06.06.2011. The present case is only concerned with the suspension order

which had been served upon the respondent No.1 in view of the fact that

the departmental proceedings had been initiated. The respondent No.1 had

been suspended w.e.f. 25.04.2011.

4. It was the case of the respondent No.1 that the suspension order

could not be continued for more than one year in view of the specific and

mandatory provisions contained in the said Rule 3(1B). It was pointed out

that the case against the respondent No.1 was not connected with any

corruption and, therefore, as per the said Rule, the suspension could not

exceed one year and that the inquiry should also have been completed

within one year from the date of the suspension. In case that did not

happen, the suspension would automatically be revoked, in view of the

specific and mandatory provisions of the said Rule.

5. The Tribunal, applying the said Rule, held that since the inquiry had

not been concluded within the mandatory period of one year, the

suspension of respondent No.1 automatically come to an end on 24.04.2012

and he would be deemed to have been reinstated in service w.e.f.

25.04.2012. The Tribunal also directed the petitioner to accordingly issue

necessary orders at the earliest. Certain other comments were made with

regard to withdrawal of the second prayer in the OA and liberty being

granted to the respondent No.1 to challenge the orders dated 25.04.2011,

22.07.2011, 05.10.2011 and 19.01.2012 in the pending OA 3626/2011 in

which the petitioner had challenged the memorandum of charges.

6. The learned counsel for the petitioner submitted that the Tribunal

erred in passing the direction that the suspension period had automatically

come to an end on 24.04.2012 and that the respondent No.1 was deemed to

have been reinstated w.e.f. 25.04.2012. He submitted that the Tribunal

ignored the proviso to the said Rule which permitted the continuance of the

period of suspension even beyond the period of one year on the

recommendations of the Central Ministry's Review Committee.
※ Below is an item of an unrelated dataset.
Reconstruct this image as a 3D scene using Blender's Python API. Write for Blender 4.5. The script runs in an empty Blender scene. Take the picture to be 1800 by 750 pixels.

However,

on a pointed question as to whether the Central Ministry's Review

Committee had in fact continued the period of suspension on or before

24.04.2012, the learned counsel for the petitioner submitted that this was

not so. He submitted that no opportunity was given to the petitioner to seek

the extension of the suspension period from the Central Ministry's Review

Committee. We find that this argument is untenable because of the fact that

any extension of the suspension period had to be sought and granted prior

to the expiry of the period of one year from the date on which the said

officer was suspended. If that did not happen, the suspension would

automatically come to an end on the date on which the period of one year

expired. In this case, the period of one year expired on 24.04.2012.

7. As such, the Tribunal has correctly arrived at the conclusion that the

suspension period of the respondent No.1 came to an end automatically on

24.04.2012 in view of Rule 3(1B). Consequently, the Tribunal was also

right in stating that the respondent No.1 was deemed to have been

reinstated w.e.f. 25.04.2.012. In this case, the facts indicate that the proviso

was not at all triggered and therefore, the learned counsel for the petitioner

cannot take advantage of the proviso when in fact there was no

recommendation of the Central Ministry's Review Committee for

extending the period of suspension beyond the period of one year.

8. In view of the foregoing circumstances, the writ petition has no merit

and the same is dismissed with no order as to costs.